Préserver les ressources naturelles et renforcer la résilience des territoires au changement climatique

Préserver les ressources en eau à travers une meilleure valorisation de la ressource et une gestion plus rigoureuse de sa rareté pour les générations actuelles et futures.

Enjeux : La durabilité est un socle des choix de développement en ligne avec l’impératif de préservation et valorisation du capital naturel. La Commission considère comme nécessaire de renforcer alors la gouvernance des ressources naturelles et ce en conformité avec le SNDD.

Enjeux : Le Maroc souffre d’un stress hydrique qui ne cesse de s'accentuer, ce qui perturbe l’ensemble des équilibres du pays. Pour cette raison, la question de l’eau se situe parmi les plus urgentes, en intégrant sa rareté et en donnant la primauté à sa préservation à long terme.

• La Commission appelle à consolider le développement de l’agriculture, en intégrant les contraintes à sa durabilité, en insistant sur la reconversion rapide de l’agriculture marocaine en faveur des cultures résilientes aux aléas climatiques et génératrices de forte valeur ajoutée. Cette question de durabilité dépend de l'optimisation des ressources hydriques, privilégiant les cultures développant une sécurité alimentaire nationale et tenant compte des cultures exportatrices les coûts directs et indirects de l’eau pour l'État ; ainsi que la rationalisation de la consommation énergétique agricole en intégrant l’énergie renouvelable dans ce secteur.

• Il est préconisé de
mieux exploiter le potentiel de l’économie verte et l’économie bleue (définition : secteur de l’économie maritime, la World Bank la définit également une économie durable), à travers le développement d’une économie circulaire et d’un cadre légal intégrant le potentiel des filières tel que le cannabis et le chanvre.

• Le Maroc compte aussi
bénéficier de son capital naturel pour renforcer le tourisme national, qui se développera à travers le développement d’une tendance de plus sensible aux impacts environnementaux et aux voyages à faible empreinte carbone. Il faudra alors développer une offre touristique mettant en valeur les richesses culturelles, patrimoniales du pays et valorisant pleinement tous les territoires, ce qui passe par la mobilisation de nombreux secteurs comme l’agriculture (éco-tourisme), la culture (valorisation du patrimoine matériel et immatériel), la santé (tourisme du bien-être) et le sport.

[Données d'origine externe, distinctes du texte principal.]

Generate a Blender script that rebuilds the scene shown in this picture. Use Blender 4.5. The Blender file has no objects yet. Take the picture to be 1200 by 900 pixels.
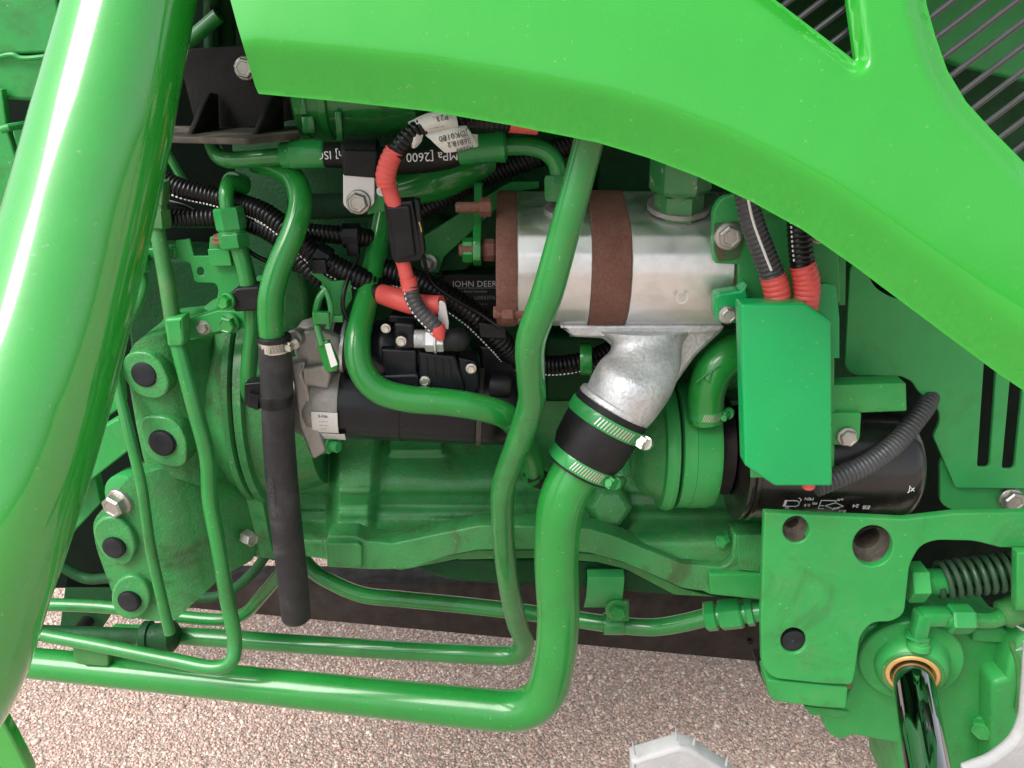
import bpy, bmesh, math, random
import numpy as np
from mathutils import Vector, Matrix
from mathutils.geometry import delaunay_2d_cdt

random.seed(7); rng = np.random.default_rng(7)
scene = bpy.context.scene
C = bpy.context.collection

# ------------------------------------------------------------------ camera
PITCH = math.radians(22.0); CAM = Vector((0, -0.8, 1.1)); FPX = 1000.0
cam_d = bpy.data.cameras.new('camera'); cam = bpy.data.objects.new('camera', cam_d); C.objects.link(cam)
cam.location = CAM; cam.rotation_euler = (math.pi/2 - PITCH, 0, 0)
cam_d.sensor_width = 36.0; cam_d.lens = 36.0*FPX/1200.0; cam_d.clip_start = 0.02; cam_d.clip_end = 500
scene.camera = cam

# ------------------------------------------------------------------ sky and sun (bright overcast)
SUN_EL, SUN_AZ = math.radians(50), math.radians(-132)     # azimuth measured from +Y towards +X
world = bpy.data.worlds.new('World'); scene.world = world; world.use_nodes = True
wn = world.node_tree; wn.nodes.clear()
sky = wn.nodes.new('ShaderNodeTexSky'); sky.sky_type = 'NISHITA'; sky.sun_disc = False
sky.sun_elevation = SUN_EL; sky.sun_rotation = SUN_AZ; sky.dust_density = 3.0; sky.air_density = 1.0; sky.ozone_density = 1.0
hs = wn.nodes.new('ShaderNodeHueSaturation'); hs.inputs['Saturation'].default_value = 0.22
bg = wn.nodes.new('ShaderNodeBackground'); bg.inputs['Strength'].default_value = 0.115
wo = wn.nodes.new('ShaderNodeOutputWorld')
wn.links.new(sky.outputs[0], hs.inputs['Color']); wn.links.new(hs.outputs[0], bg.inputs['Color']); wn.links.new(bg.outputs[0], wo.inputs['Surface'])
sl = bpy.data.lights.new('sun', 'SUN'); sl.energy = 1.5; sl.angle = math.radians(36); sl.color = (1, .965, .91)
sun = bpy.data.objects.new('sun', sl); C.objects.link(sun)
sdir = Vector((math.sin(SUN_AZ)*math.cos(SUN_EL), math.cos(SUN_AZ)*math.cos(SUN_EL), math.sin(SUN_EL)))
sun.rotation_euler = (-sdir).to_track_quat('-Z', 'Y').to_euler(); sun.location = sdir*3
vs = scene.view_settings; vs.view_transform = 'Standard'; vs.look = 'None'; vs.gamma = 1; vs.exposure = 1.07; vs.use_curve_mapping = False
scene.render.engine = 'CYCLES'; scene.cycles.use_denoising = True; scene.cycles.max_bounces = 8

# ------------------------------------------------------------------ projection helpers: photo pixel + depth plane -> world point
_f = Vector((0, math.cos(PITCH), -math.sin(PITCH))); _u = Vector((0, math.sin(PITCH), math.cos(PITCH)))
def P(x, y, d=0.0):
    r = _f + Vector((1, 0, 0))*((x-600)/FPX) + _u*(-(y-450)/FPX)
    return CAM + r*((0.8+d)/r.y)
def S(v): return (v-CAM).dot(_f)/FPX                       # metres per photo pixel at a world point
def Pn(x, y, d):
    rx = (x-600)/FPX; ry = -(y-450)/FPX
    vy = math.cos(PITCH)+ry*math.sin(PITCH); vz = -math.sin(PITCH)+ry*math.cos(PITCH)
    t = (0.8+d)/vy
    return np.stack([rx*t, -0.8+vy*t, CAM.z+vz*t], -1)
def Zof(y, d): return P(600, y, d).z
def Xof(x, y, d): return P(x, y, d).x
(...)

• Enfin, la Commission met l’accent sur la
protection de la biodiversité et des écosystèmes forestiers comme levier essentiel de la politique de durabilité. Cela passe par l’extension du réseau national des aires protégées et la mise en place d’un Programme Forêt, destiné à la restauration des écosystèmes forestiers.

• Il s’agit, en premier lieu, de réformer l’organisation du secteur et de renforcer la transparence sur les coûts de la ressource à chaque étape de sa mobilisation. L’objectif est d’assurer une plus grande transparence du coût de la ressource, en découplant l’eau et le secteur énergétique par une réforme profonde de l’ONEE (Office Nationale de l’Eau et l'Électricité).

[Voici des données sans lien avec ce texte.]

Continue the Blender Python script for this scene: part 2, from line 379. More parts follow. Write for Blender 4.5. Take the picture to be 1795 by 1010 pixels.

• En second lieu, il est préconisé de
mettre en place une tarification qui reflète la valeur réelle de la ressource et incite à la rationalisation des usages et à la gestion de sa rareté. Cela permettra de lutter contre les pertes (fuites, évaporation) et de rationaliser l’usage de l’eau. Cela passera par l’augmentation progressive des tarifs de l’eau à l’ensemble des usagers, particuliers et agriculteurs, pour assurer la rémunération des services de mobilisation. L’Etat couvrira les tranches sociales à revenu faible par des subventions. Il sera également important d’introduire des mécanismes d’incitations à l’économie d’eau à travers des quotas d'irrigation proportionnels à la superficie agricole des exploitations.

• Il s’agira, en troisième lieu, de
mettre en place une Agence Nationale de Gestion de l’Eau (ANGE), remplaçant la Commission Interministérielle de l’Eau, qui allouera les ressources en eau et adaptera sa stratégie de tarification; normes; critères de mobilisation; de prélèvement et d’utilisation qui soient propices à la préservation de la ressource à long terme.

• Enfin, les besoins en eau ne pourront être satisfaits à l’avenir sans la mobilisation des ressources non conventionnelles et sans la préservation des ressources souterraines. Il est nécessaire de
rationaliser l’usage des eaux souterraines, d’augmenter l'approvisionnement en eau grâce à la désalinisation, de libérer des ressources supplémentaires et réduire significativement les pertes d’eau. Les recours envisagés sont alors le traitement, la réutilisation des eaux usées et eaux pluviales.


Critiques du NMD

Ce qui revient très souvent comme critique sur ce nouveau modèle de développement, c’est son manque de retour objectif, critique, sur les mises en œuvre de politiques actuelles qui ont été mises en place, notamment sur des plans comme le PMV ou encore le plan Azure. Le rapport, sert donc de guide stratégique, prospectiviste, mais sa capacité d’analyses des politiques passées reste limitée par ce que certains voient comme de l’auto-censure.